Red Heart the Ticker: Oh My! Mountains Below

Red Heart the Ticker
Oh My! Mountains Below
Auger Down
2009-05-26

After spending most of the young spring absorbing Red Heart the Ticker’s stunning second album, Oh My! Mountains Below, the best single word I can find to describe the effort is “sensual”, in that everything about their songs and sound feels inextricably tethered to the world of the five senses. Guitar notes bend and curl upwards like trailers of fog off of green hills, voices wind around each other in close harmonies that raise goosebumps on one’s arms, not to mention the imagery-filled lyrics that conjure everything from domestic and pastoral scenes to car accidents and pistols in dress pockets.

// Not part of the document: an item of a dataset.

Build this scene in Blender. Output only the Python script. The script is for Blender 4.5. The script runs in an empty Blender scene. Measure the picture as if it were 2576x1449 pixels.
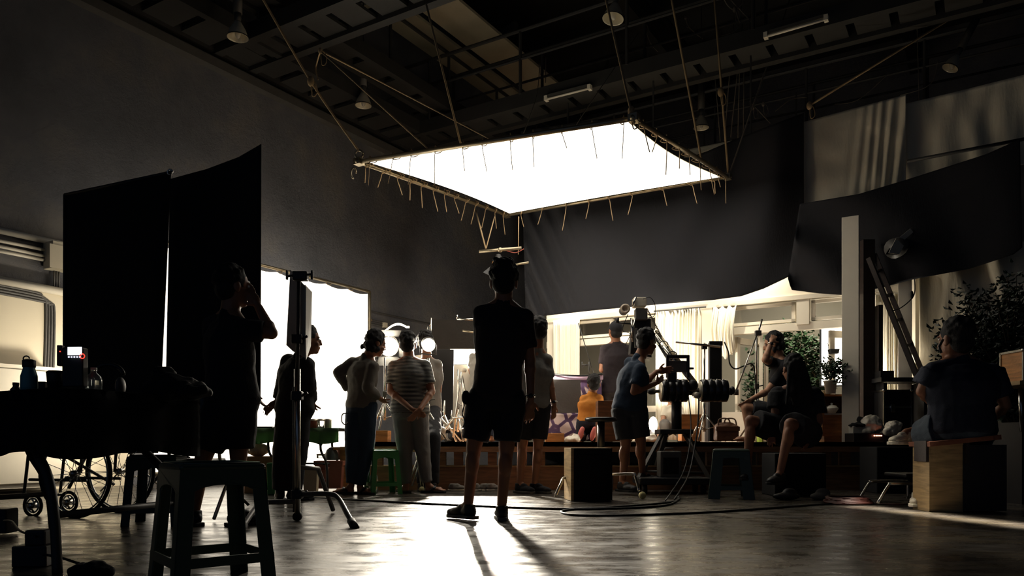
import bpy, math, random
from mathutils import Vector, Matrix, noise
random.seed(7)
V = Vector
S = bpy.context.scene
COL = S.collection
F = 1930.0; CX = 1288.0; YH = 1112.0; HC = 0.53      # focal length in pixels, horizon row, camera height

# ---------------------------------------------------------------- camera, world, exposure
cam = bpy.data.cameras.new('camera'); co = bpy.data.objects.new('camera', cam); COL.objects.link(co)
co.location = (0, 0, HC); co.rotation_euler = (math.pi / 2, 0, 0)
cam.sensor_width = 36; cam.lens = 36 * F / 2576; cam.shift_y = (YH - 724.5) / 2576; cam.clip_end = 120
S.camera = co
S.view_settings.view_transform = 'Standard'; S.view_settings.look = 'None'
S.view_settings.exposure = 0.0; S.view_settings.gamma = 1.0; S.view_settings.use_curve_mapping = False
w = bpy.data.worlds.new('world'); S.world = w; w.use_nodes = True
bgn = w.node_tree.nodes['Background']; bgn.inputs[0].default_value = (0.022, 0.034, 0.058, 1); bgn.inputs[1].default_value = 1.0
S.cycles.max_bounces = 6; S.cycles.diffuse_bounces = 3; S.cycles.glossy_bounces = 3; S.cycles.transmission_bounces = 4; S.cycles.adaptive_threshold = .06
SILK_LIGHT = 3.0; BOOK_LIGHT = 2.6; LAMP_SCALE = 1.0

def area(name, loc, aim, sx, sy, power, color=(1, .9, .74), spread=180):
    l = bpy.data.lights.new(name, 'AREA'); l.shape = 'RECTANGLE'; l.size = sx; l.size_y = sy
    l.energy = power; l.color = color; l.spread = math.radians(spread)
    o = bpy.data.objects.new(name, l); COL.objects.link(o); o.location = loc
    o.rotation_euler = (V(aim) - V(loc)).to_track_quat('-Z', 'Y').to_euler(); return o
def spot(name, loc, aim, power, angle=60, radius=.06, color=(1, .9, .74), blend=.4):
    l = bpy.data.lights.new(name, 'SPOT'); l.energy = power; l.spot_size = math.radians(angle); l.spot_blend = blend
    l.shadow_soft_size = radius; l.color = color
    o = bpy.data.objects.new(name, l); COL.objects.link(o); o.location = loc
    o.rotation_euler = (V(aim) - V(loc)).to_track_quat('-Z', 'Y').to_euler(); return o

# ---------------------------------------------------------------- places: pixel + distance -> point; hall axes
def P(px, py, d): return V(((px - CX) / F * d, d, HC + (YH - py) / F * d))
def X(px, d): return (px - CX) / F * d
U2 = V((.8522, -.5232, 0)); U1 = V((.5232, .8522, 0)); HA = math.atan2(-.5232, .8522)
def Q(a, b, z): return U2 * a + U1 * b + V((0, 0, z))
def W(px, py, E, off=0):                                       # on the hall-aligned plane at distance E
    k = (px - CX) / F; t = (E + off) / (k * U1.x + U1.y); return P(px, py, t)
def A(px, E): return W(px, YH, E).dot(U2)
def LW(px, py, D=9.0):                                         # on a plane parallel to the left wall
    k = (px - CX) / F; t = -D / (k * U2.x + U2.y); return P(px, py, t)

# ---------------------------------------------------------------- materials
def lin(c): return c / 12.92 if c <= .04045 else ((c + .055) / 1.055) ** 2.4
def rgb(h): return tuple(lin(int(h[i:i + 2], 16) / 255) for i in (0, 2, 4)) + (1,)
MATS = {}
def mat(name, h, rough=.6, metal=0, var=.25, scale=6, bump=.15, bscale=None, emit=0, trans=0, alpha=None, stretch=None, sheen=0):
    if name in MATS: return MATS[name]
    m = bpy.data.materials.new(name); m.use_nodes = True; nt = m.node_tree; N = nt.nodes; L = nt.links
    b = N['Principled BSDF']; c = rgb(h); b.inputs['Roughness'].default_value = rough; b.inputs['Metallic'].default_value = metal
    tc = N.new('ShaderNodeTexCoord'); mp = N.new('ShaderNodeMapping'); L.new(tc.outputs['Object'], mp.inputs[0])
    if stretch: mp.inputs['Scale'].default_value = stretch
    no = N.new('ShaderNodeTexNoise'); no.inputs['Scale'].default_value = scale; no.inputs['Detail'].default_value = 5
    L.new(mp.outputs[0], no.inputs['Vector'])
    mx = N.new('ShaderNodeMix'); mx.data_type = 'RGBA'; L.new(no.outputs[0], mx.inputs[0])
    mx.inputs[6].default_value = tuple(x * (1 - var) for x in c[:3]) + (1,); mx.inputs[7].default_value = tuple(min(1, x * (1 + var)) for x in c[:3]) + (1,)
    L.new(mx.outputs[2], b.inputs['Base Color'])
    if bump:
        n2 = N.new('ShaderNodeTexNoise'); n2.inputs['Scale'].default_value = bscale or scale * 8; n2.inputs['Detail'].default_value = 3
        L.new(mp.outputs[0], n2.inputs['Vector'])
        bp = N.new('ShaderNodeBump'); bp.inputs['Strength'].default_value = bump; bp.inputs['Distance'].default_value = .01
        L.new(n2.outputs[0], bp.inputs['Height']); L.new(bp.outputs[0], b.inputs['Normal'])
    if emit:
        b.inputs['Emission Color'].default_value = c; b.inputs['Emission Strength'].default_value = emit
    if trans: b.inputs['Transmission Weight'].default_value = trans
    if sheen: b.inputs['Sheen Weight'].default_value = sheen
    if alpha is not None: b.inputs['Alpha'].default_value = alpha
    MATS[name] = m; return m
def node(m, t): return m.node_tree.nodes.new(t)
def ramp(m, fac, stops):
    r = node(m, 'ShaderNodeValToRGB'); cr = r.color_ramp
    cr.elements[0].position = stops[0][0]; cr.elements[0].color = stops[0][1]; cr.elements[1].position = stops[-1][0]; cr.elements[1].color = stops[-1][1]
    for p, c in stops[1:-1]: e = cr.elements.new(p); e.color = c
    m.node_tree.links.new(fac, r.inputs[0]); return r

def floor_mat():
    m = mat('polished concrete', '9a8f7c', .3, var=.3, scale=.9, bump=.0); N = m.node_tree.nodes; L = m.node_tree.links; b = N['Principled BSDF']
    tc = N.new('ShaderNodeTexCoord')
    mp = N.new('ShaderNodeMapping'); mp.inputs['Scale'].default_value = (1, 2.2, 1); L.new(tc.outputs['Object'], mp.inputs[0])
    n1 = N.new('ShaderNodeTexNoise'); n1.inputs['Scale'].default_value = 3.2; n1.inputs['Detail'].default_value = 9; n1.inputs['Roughness'].default_value = .68; L.new(mp.outputs[0], n1.inputs['Vector'])
    g = lambda v: (v, v, v, 1)
    r = ramp(m, n1.outputs[0], [(.36, g(.2)), (.5, g(.3)), (.64, g(.46))]); L.new(r.outputs[0], b.inputs['Roughness'])
    n2 = N.new('ShaderNodeTexNoise'); n2.inputs['Scale'].default_value = 1.4; n2.inputs['Detail'].default_value = 10; n2.inputs['Roughness'].default_value = .7; L.new(mp.outputs[0], n2.inputs['Vector'])
    r2 = ramp(m, n2.outputs[0], [(.34, rgb('282522')), (.5, rgb('3c3731')), (.66, rgb('504839'))]); L.new(r2.outputs[0], b.inputs['Base Color'])
    n3 = N.new('ShaderNodeTexNoise'); n3.inputs['Scale'].default_value = 5.5; n3.inputs['Detail'].default_value = 6; L.new(mp.outputs[0], n3.inputs['Vector'])
    bp = N.new('ShaderNodeBump'); bp.inputs['Strength'].default_value = .22; bp.inputs['Distance'].default_value = .02
    L.new(n3.outputs[0], bp.inputs['Height']); L.new(bp.outputs[0], b.inputs['Normal']); return m
def stripe_mat():
    m = mat('striped knit', '1b1b1e', .9, bump=.2, bscale=200); N = m.node_tree.nodes; L = m.node_tree.links; b = N['Principled BSDF']
    tc = N.new('ShaderNodeTexCoord'); wv = N.new('ShaderNodeTexWave'); wv.bands_direction = 'Z'; wv.inputs['Scale'].default_value = 24; wv.inputs['Distortion'].default_value = 1.0; wv.inputs['Detail Scale'].default_value = .25
    L.new(tc.outputs['Object'], wv.inputs['Vector'])
    r = ramp(m, wv.outputs['Fac'], [(.68, rgb('17181c')), (.8, rgb('b5b2a8'))]); L.new(r.outputs[0], b.inputs['Base Color']); return m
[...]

Every word and note of Mountains feels intended, or rather, simply feels.

Southern Vermont husband and wife duo Tyler Gibbons and Robin MacArthur play a style of music for which the only shorthand is unfortunately the vague tag “Americana”, in that the instrumentation is largely acoustic, with song structures and melodies that feel like part of the rich lineage of American forms from the blues to country, ballads to bluegrass, without borrowing directly or wholesale at any given moment. The opening acoustic guitar figure on the woozy “Yellow Bird” echoes Neil Young’s “Old Man”, for example, but the song quickly veers off into its own melancholic realm, populated by prominent stand-up bass-lines, slowly reverberating cymbals, and evocations of “songs of plenty, songs of old / Songs of courtship, songs of war”. When MacArthur croons at the song’s close, “Yellow bird, yellow bird / Flight of golden wing / What makes your poor heart sing?”, it’s not a convention. It feels as if there really is, or should be, a tangible answer.

Similarly, “Snakeskin” pairs a heartbreaking lyric with a sweet-sounding arrangement of guitar and banjo. “I left snakeskin on my floor / In case you felt like coming by / Just inside the kitchen door / A heart-shaped note by its side / Telling you to walk on by / … to let me be / To let my heart get hard inside”. The song dips into memories of better days, but uses landscape and sensory details to hammer home loss, rather than the rote language of emotion, “take your old Chevrolet and park it on the hill above / The place where you took my heart, touched my legs and called it love / The place where the cold black water reflected all the stars above”. Then the song masterfully slows down, stretching out and away from its familiar rhythm to accommodate the gentle harmony with Gibbons, “Cold rain gonna fall / This kind of love won’t do at all”. The song could provide a study in smart songwriting, but it grabs the gut as much as the intellect, if not more, providing room for the listener to experience emotion rather than just have it described for them.

The Gibbons-sung material tends to be jauntier, beginning with the two-part “I Lift That Boombox”, which builds slowly but steadily through a variety of moods and tones to incorporate cello, glockenspiel, and a playful bassline. “Naked in Pittsburgh, But Inside, Full of Grace” is as epic as its title, a noir story-song that unfolds like a movie, full of characters and a climactic, unforgettable image of a car accident, “He topped at twenty feet / High as a body could / Came down on the pavement / With the sound of splitting wood”. Gibbons’s voice warbles at times like Workingman’s Dead-era Jerry Garcia, as at the end of “Small Sky Country”, or it can purr and gently emote as on the propulsive “(I Used to Wear) The Head of a Lion”: “I used to eat up all of you for supper / And still have room left for some wine”. Better yet, the duo knows how to harmonize their voices not only with interesting intervals, but with the complimentary timbres and candor. On the duet “When We Were Young”, their voices rise and fall together, backed by singing saw in a country waltz whose progression curls upward like a flowering vine. It’s perhaps the best representative example of the Red Heart the Ticker partnership: natural, graceful, reflective, hopeful, honest, sure to be some of the best music of the year.